Friday 16 November 2012

Political prisoners, war, unrest: Despite Myanmar reforms, much remains to be ...

The nation's warp-speed revolution is fragile. Its nascent transition has already been bloody. And much unfinished business remains: from repealing harsh laws that helped silence a generation of pro-democracy dissidents, to overhauling a political power structure still tipped heavily in favor of army rule.

"If President Obama doesn't put his full weight behind further urgent reforms in Myanmar, this trip risks being an ill-timed presidential pat on the back for a regime that has looked the other way as violence rages, destroying villages and communities just in the last few weeks," said Suzanne Nossel, the U.S.-based director of Amnesty International.

White House officials cautioned Thursday that Obama's visit to Myanmar, also known as Burma, should not be viewed as a "victory celebration." They reiterated that urgent action is still needed, particularly on freeing political prisoners and ending the unrest in western Rakhine state.

"This is a moment when we believe the Burmese leaders have put their feet on the right path and that it's critical to us that we not miss the moment to influence them to keep going," said Danny Russel, Obama's top Asia adviser.

There is little doubt that the reforms in Myanmar have come quicker and gone farther than anyone here dared dream.

Just a few years ago, this was a place denigrated by Washington as an isolated "outpost of tyranny," a country led by a xenophobic clique of army officers so distrustful of the West that they rejected foreign aid even when Cyclone Nargis killed more than 100,000 people in 2008.

Even when the junta ceded power to an elected government early last year, few considered the prospect of real change. The vote, boycotted by the main opposition, was considered neither free nor fair, and the new president, Thein Sein, was a former general.

But Thein Sein's government surprised the world.

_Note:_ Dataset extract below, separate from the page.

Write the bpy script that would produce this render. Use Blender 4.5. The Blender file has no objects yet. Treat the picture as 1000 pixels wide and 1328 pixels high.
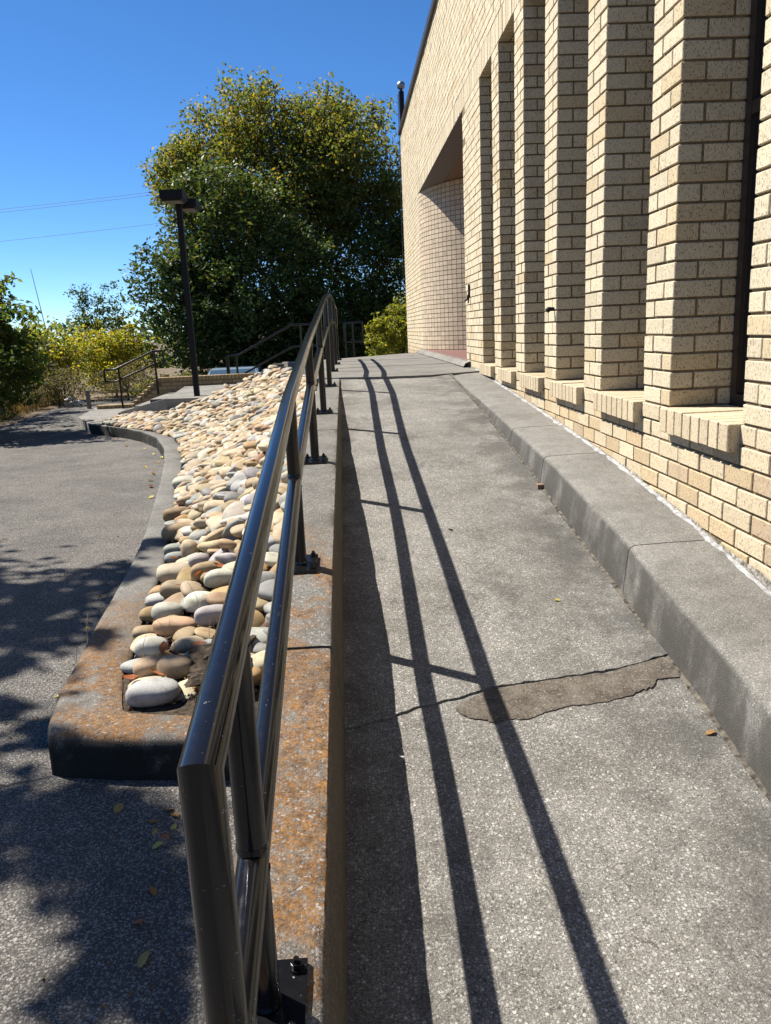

It freed hundreds of political prisoners, though not all of them. It signed cease-fire deals with numerous rebel groups. It abolished a draconian system of media censorship. It revamped finance and investment laws. Aung San Suu Kyi — the longtime opposition leader who spent most of the last two decades as a prisoner in her own home — is now an elected lawmaker with an official voice in government.

Today, the consensus is the reforms are irreversible. But that doesn't mean "the future is necessarily bright," said Myanmar historian Thant Myint-U, the grandson of the late U.N. Secretary General U Thant.